Modeling of chip geometry in ball-end milling of superalloy using strains in deformed chip (SDC) approach

Knowing that the chip geometry helps predict machining forces, energy and consequently the machined surface quality, in the past, various models for the prediction of the undeformed and deformed chip geometries in ball-end milling have been evolved. It is observed that most of the models use volume constancy (VC) between the undeformed and deformed chip geometries towards evaluation of deformed chip thickness. This work presents a new approach to the deformed chip geometry evaluation, which involved considering strains in the deformed chips (SDC). In the strains developed in the deformed chip (SDC) approach, bending, compression/shear and thermal strains have been modelled using a simplified tapered cantilever shape of the undeformed chip. The cutting edge-work interactions on horizontal as well as work surfaces inclined at different angles have been considered during the model development.

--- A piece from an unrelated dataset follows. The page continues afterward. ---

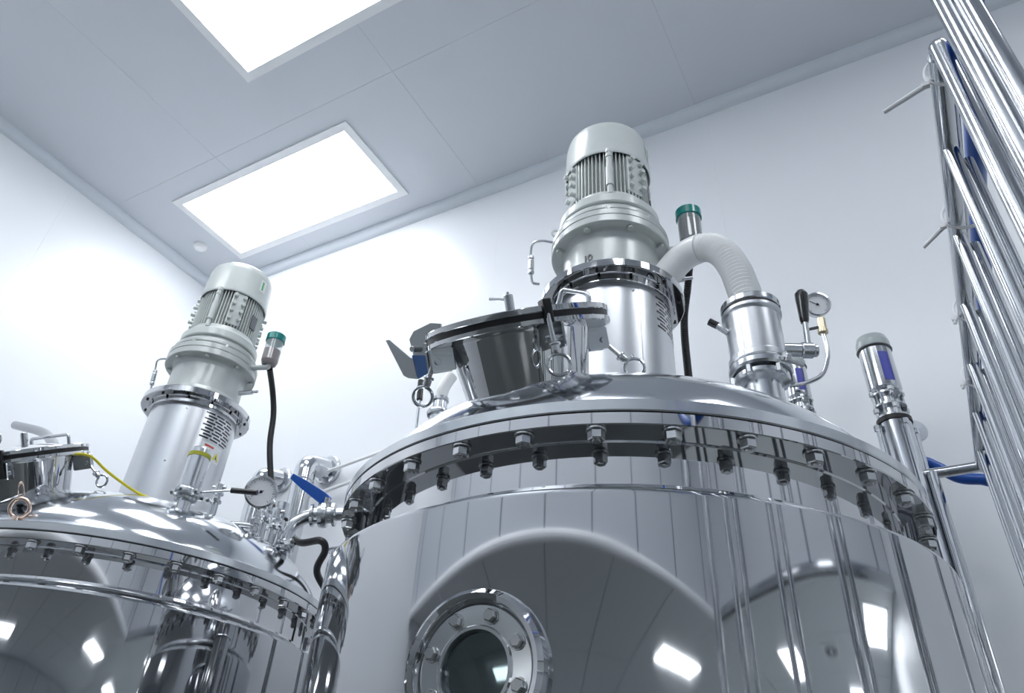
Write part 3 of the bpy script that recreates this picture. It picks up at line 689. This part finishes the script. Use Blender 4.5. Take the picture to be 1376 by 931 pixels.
part('curved_pipe', MB().tube(smoothpath([(-1.900, 1.795, .790), (-1.906, 1.795, .842), (-1.893, 1.803, .894), (-1.862, 1.824, .925), (-1.835, 1.840, .934)], 7), .0225, 20), 'pipe', t)
cl_ = part('base_clamp', MB().cyl(T(-1.900, 1.795, 0), .035, .800, .812).cyl(T(-1.900, 1.795, 0), .035, .818, .830), 'steel', t)
part('wing_nut', MB().hexa(mtx((-1.870, 1.765, .815), (1, 0, 0)), .011, 0, .03), 'bolt', t, cl_)
vd = Vector((.102, .06, .014)).normalized(); vb = Vector((-1.840, 1.838, .934)); q = mtx(vb, vd)
part('valve_body', MB().lathe([(.022, -.012), (.040, -.010), (.041, .000), (.030, .004), (.030, .014), (.042, .018), (.045, .032), (.042, .046), (.030, .050), (.030, .062), (.041, .066), (.041, .076), (.022, .080), (.022, .09)], q, 32), 'steel', t)
part('outlet_pipe', MB().tube(elbowpath([vb+vd*.08, (-1.45, 2.07, .985), (-1.40, 2.10, -.9)], .08), .022, 20), 'pipe', t)
part('spindle', MB().tube([vb+vd*.034, vb+vd*.034+Vector((.012, -.01, .06))], .010, 12), 'bolt', t)
# blue lever blade
A = Vector((-1.935, 1.782, 1.075)); B = Vector((-1.800, 1.856, .985)); d = (B-A).normalized(); sd = d.cross(Vector((.5, -.7, -.5))).normalized(); th_ = d.cross(sd).normalized()*.005
vs = []
for P_, wd in ((A, .010), (A+(B-A)*.35, .017), (A+(B-A)*.85, .021), (B, .017)):
    for sgn, tt in ((-1, -1), (1, -1), (1, 1), (-1, 1)): vs.append(P_+sd*wd*sgn+th_*tt)
fs = [[0, 1, 2, 3], [12, 15, 14, 13]]
for i in range(3):
    for k in range(4): fs.append([i*4+k, i*4+(k+1) % 4, i*4+4+(k+1) % 4, i*4+4+k])
lvv = part('lever', MB().add(vs, fs), 'blue', t, label='blue lever')
part('lever_neck', MB().tube([B, B+Vector((-.002, -.004, -.035))], .011, 12), 'bolt', t)
# small mixed fittings on the right shoulder of the left dome
def stub_fitting(name, x, y, h, r, label, cat='valve', handle=None):
    z0 = seat(x, y, LX, LY); t = thing(name, (x, y, z0), label, cat); m = T(x, y, 0)
    part('stub', MB().lathe([(r, z0-.04), (r, z0+h*.35), (r*1.5, z0+h*.38), (r*1.5, z0+h*.44), (r, z0+h*.46), (r, z0+h*.62), (r*1.5, z0+h*.66), (r*1.5, z0+h*.72), (r*1.1, z0+h*.75), (r*1.1, z0+h), (0, z0+h*1.02)], m, 28), 'steel', t)
    for s_ in (-1, 1):
        part('clamp_nut', MB().hexa(mtx((x+s_*r*1.5, y-r*.9, z0+h*.41), (0, -1, 0)), .008, 0, .016), 'bolt', t)
    if handle:
        part('tee_handle', MB().tube([(x-handle, y-.01, z0+h*.90), (x+handle, y+.01, z0+h*.92)], .006, 10), 'bolt', t)
    return t
stub_fitting('needle_valve', -1.955, 1.77, .12, .016, 'small steel needle valve behind the round gauge on the left dome', handle=.03)
stub_fitting('needle_valve', -1.99, 1.53, .10, .013, 'small steel fitting between the banded cylinder and the gauge stem', handle=.02)
stub_fitting('needle_valve', -1.93, 1.70, .13, .014, 'small steel fitting right of the gauge stem on the left dome', handle=.025)
stub_fitting('needle_valve', -2.03, 1.86, .17, .022, 'dark clamped steel fitting behind the gauge, left of the black hose')
# banded cylinder with lever rod in front of the left column
bx, by = -1.968, 1.401; z0 = seat(bx, by, LX, LY)
t = thing('relief_valve', (bx, by, z0), 'steel cylinder with yellow-green band and thin black-gripped rod on the left dome', 'valve')
m = T(bx, by, 0)
part('stub', MB().lathe([(.022, z0-.05), (.022, .828), (.034, .832), (.036, .838), (.034, .844), (.024, .848)], m, 28), 'steel', t)
part('clamp_band', MB().lathe([(.024, .842), (.041, .846), (.043, .852), (.043, .862), (.041, .868), (.024, .872)], m, 32), 'steel', t)
part('cylinder', MB().lathe([(.0335, .868), (.0345, .874), (.0345, .985), (.033, .992), (.028, .994)], m, 40), 'pipe', t)
part('colour_band', MB().lathe([(.0345, .977), (.0365, .977), (.0365, .990), (.0345, .990)], m, 40), 'yellowb', t, label='yellow-green band')
part('top_cap', MB().lathe([(.0345, .990), (.0340, 1.004), (.028, 1.010), (0, 1.012)], m, 36), 'steel', t)
rd = part('lever_rod', MB().tube([(bx+.03, by+.018, .864), (-1.84, 1.473, .879)], .0035, 10), 'pipe', t)
part('rod_grip', MB().tube([(-1.85, 1.468, .878), (-1.778, 1.511, .877)], .0088, 14), 'blackpl', t, rd)
for k in range(5):
    a = k*1.25; part('clamp_nut', MB().hexa(mtx((bx+.040*math.cos(a), by+.040*math.sin(a), .857), (math.cos(a), math.sin(a), 0)), .009, -.004, .012), 'bolt', t)
# yellow cable, copper ring, sensor vial
single('yellow_cable', MB().tube(smoothpath([(LX+.175, LY-.50, .925), (LX+.205, LY-.455, .932), (LX+.232, LY-.395, .900), (LX+.280, LY-.314, .862), (LX+.335, LY-.260, .842), (LX+.39, LY-.19, .836)], 7), .0042, 10), 'yellow', (LX+.39, LY-.19, .836), 'thin yellow cable from the left manhole across the dome to the column', 'cable', sharp=60)
rz = dome_z(.60)
t = thing('lifting_ring', (LX+.224, LY-.597, .658), 'copper-coloured lifting ring standing at the front rim of the left lid', 'ring')
part('ring', MB().torus(mtx((LX+.224, LY-.597, .702), (.55, -.7, -.35)), .0265, .0055, 36, 12), 'copper', t)
part('shank', MB().cyl(T(LX+.224, LY-.597, 0), .009, .657, .678, 14), 'copper', t)
single('clear_vial', MB().lathe([(0, 0), (.006, .004), (.009, .02), (.009, .065), (.006, .07), (0, .072)], mtx((LX+.196, LY-.02, 1.07), (.05, 0, 1)), 16), 'nylon', (LX+.196, LY-.02, 1.07), 'small white plastic fitting hanging right of the left column', 'fitting')
# chrome pipe rising between the tanks with an elbow into the big tank
t = thing('overflow_pipe', (-1.445, 1.60, ZF), 'thick chrome pipe with elbow rising between the two tanks', 'pipe')
part('riser', MB().tube([(-1.445, 1.60, ZF), (-1.445, 1.60, .50)], .046, 32), 'mirror', t)
part('elbow', MB().tube(elbowpath([(-1.445, 1.60, .50), (-1.445, 1.60, .645), (-1.30, 1.62, .645)], .075, 10), .0465, 32), 'mirror', t)
part('ferrule', MB().torus(T(-1.445, 1.60, .50), .0475, .004, 36, 8), 'steel', t)
# thin rail behind it with the black hose over it
t = thing('support_rail', (-1.80, 2.2, ZF), 'thin steel rail frame low between the tanks where the black hose hangs', 'rail')
part('top_rail', MB().tube([(-2.02, 2.15, .93), (-1.3, 2.2, .96)], .016, 14), 'pipe', t)
part('post', MB().tube([(-2.0, 2.15, .93), (-2.0, 2.15, ZF)], .016, 14), 'pipe', t)
part('post', MB().tube([(-1.72, 2.17, .94), (-1.72, 2.17, ZF)], .016, 14), 'pipe', t)
# two thin white lines along the back wall, built as tubes
for dz, lb in ((0, 'upper of the two thin white lines on the back wall'), (-.11, 'lower of the two thin white lines on the back wall')):
    single('white_wall_line', MB().tube([(-2.64, 2.58, 1.53+dz), (-1.2, 2.58, 1.75+dz)], .009, 10), 'nylon', (-1.9, 2.58, 1.6+dz), lb, 'pipe', 'thin white lines on the back wall')
# silver hose behind the left manhole
single('silver_hose', MB().tube(smoothpath([(-4.0, 1.70, 1.66), (-3.6, 1.66, 1.52), (-3.33, 1.60, 1.38), (-3.10, 1.55, 1.22), (-2.95, 1.53, 1.04), (-2.90, 1.52, .78)], 8), .022, 18), 'darkpipe', (-2.90, 1.52, .80), 'bent silver pipe arching behind the left manhole at the photo edge', 'pipe', sharp=60)
# bottom valve / small stud on the big lid flange
single('lid_stud', MB().hexa(T(TX-.640, TY-.085, 0), .0115, .657, .690), 'bolt', (TX-.640, TY-.085, .657), 'single hexagonal stud upright on the left rim of the large lid', 'bolt')

# ------------------------------------------------------------------ pipe racks on the right
HX, HZ = .190, .983
RUNG = [.820, 1.025, 1.247, 1.47, 1.71, 1.945, 2.17]
def rack(label, x, z, ys, y0, y1, r, rr):
    t = thing('pipe_rack', (x, y1, ZF), label, 'rack', 'steel pipe racks at the right edge')
    part('header', MB().tube([(x, y0, z), (x, y1, z)], r, 18), 'pipe', t)
    for y in ys: part('rung', MB().tube([(x, y, z-.002), (x, y, -1.30)], rr, 16), 'pipe', t)
    part('foot_rail', MB().tube([(x, (ys or [y0])[0]-.03, -1.30), (x, y1, -1.30)], r, 16), 'pipe', t)
    for y in (y0, y1): part('foot', MB().cyl(T(x, y, 0), .012, ZF, -1.30, 18), 'steel', t)
    return t
rk = rack('front steel pipe rack whose top bar recedes to the back wall', HX, HZ, RUNG[1:], .84, 2.30, .0148, .0108)
part('end_rung', MB().tube(elbowpath([(HX, .845, HZ), (HX, .818, HZ), (HX, .818, -1.30)], .02), .0125, 18), 'pipe', rk)
part('cross_pipe', MB().tube(elbowpath([(HX, 2.29, HZ), (.10, 2.29, HZ-.003), (.0, 2.29, HZ-.003)], .02), .015, 18), 'pipe', rk)
part('drop_pipe', MB().tube([(.068, 2.28, HZ-.004), (.068, 2.28, -1.30)], .0145, 18), 'pipe', rk)
rk2 = rack('rear steel pipe rack half hidden behind the front one', HX+.0165, HZ+.014, [], .86, 2.33, .0062, .0095)
for y in RUNG: part('rung', MB().tube([(HX+.0215, y+.034, HZ-.012), (HX+.0215, y+.034, -1.30)], .0095, 16), 'pipe', rk2)
t = thing('tall_pipe', (HX, .706, ZF), 'nearest bright steel pipe crossing the top right corner', 'pipe')
part('riser', MB().tube([(HX, .706, ZF), (HX, .706, 3.295)], .0125, 18), 'pipe', t)
t = thing('tall_pipe', (HX+.012, .672, ZF), 'dark tall steel pipe just right of the nearest bright one', 'pipe')
part('riser', MB().tube([(HX+.016, .682, ZF), (HX+.016, .682, 3.295)], .0110, 18), 'pipe', t)
# blue hose along the rack
single('blue_hose', MB().tube(smoothpath([(.29, .42, 3.28), (.29, .42, 2.4), (.285, .44, 1.5), (.265, .50, 1.14), (.245, .62, 1.0), (.235, .776, .993), (.236, .930, 1.004), (.236, 1.092, 1.020), (.236, 1.2, 1.035), (.237, 1.379, 1.039), (.236, 1.519, 1.030), (.236, 1.70, 1.008), (.236, 2.0, .975), (.235, 2.25, .96), (.215, 2.37, .970), (.185, 2.385, .985), (.135, 2.385, .998), (.093, 2.375, 1.030), (.055, 2.37, 1.056), (.0, 2.38, 1.062), (-.10, 2.42, 1.0), (-.16, 2.44, .6), (-.16, 2.44, -1.2)], 7), .0165, 16), 'blue', (-.16, 2.44, -1.2), 'blue hose tied along the rack and looping across to the tank rim', 'hose', sharp=60)
def cable_tie(y, tail, label):
    m = mtx((HX+.020, y, HZ-.004), (0, 1, 0)); t = thing('cable_tie', (HX, y, HZ), label, 'cable tie', 'white cable ties on the pipe racks')
    g = MB(); pts = [(HX+.018+.036*math.cos(2*PI*k/28), y, HZ+.012+.034*math.sin(2*PI*k/28)) for k in range(28)]
    part('strap', g.tube(pts, .0030, 6, closed=True), 'nylon', t)
    part('tail', MB().tube([(HX-.020, y, HZ-.006), (HX-.020+tail[0], y+tail[1], HZ-.006+tail[2])], [.0044, .0034], 8), 'nylon', t)
    part('head', MB().box(T(HX-.022, y, HZ-.006), (-.005, -.004, -.004), (.005, .004, .004)), 'nylon', t)
cable_tie(.880, (-.062, .02, -.006), 'white cable tie with long tail at the top end of the front rack')
cable_tie(1.215, (-.040, .02, -.02), 'thin white cable tie halfway up the front rack')
cable_tie(1.52, (-.004, .0, -.012), 'thin white cable tie low on the front rack below the middle one')
cable_tie(1.80, (-.004, .0, -.012), 'thin white cable tie low on the front rack nearest the cross pipe')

As the workpiece inclination increases from 0° (horizontal) to 60°, the deformed chip thickness increases by 63% due to a higher effective feed per tooth. However, the instantaneous shear angle found constant at 50° throughout the cut for a typical machining parametric combination. A comparison of SDC and VC approach shows that the magnitudes of deformed chip thickness, shear angle and the resultant cutting forces obtained using SDC models match more closely (within 90%) with the experimental data. It is envisaged that such models when incorporated in the cutting force models, would help predict cutting forces more accurately.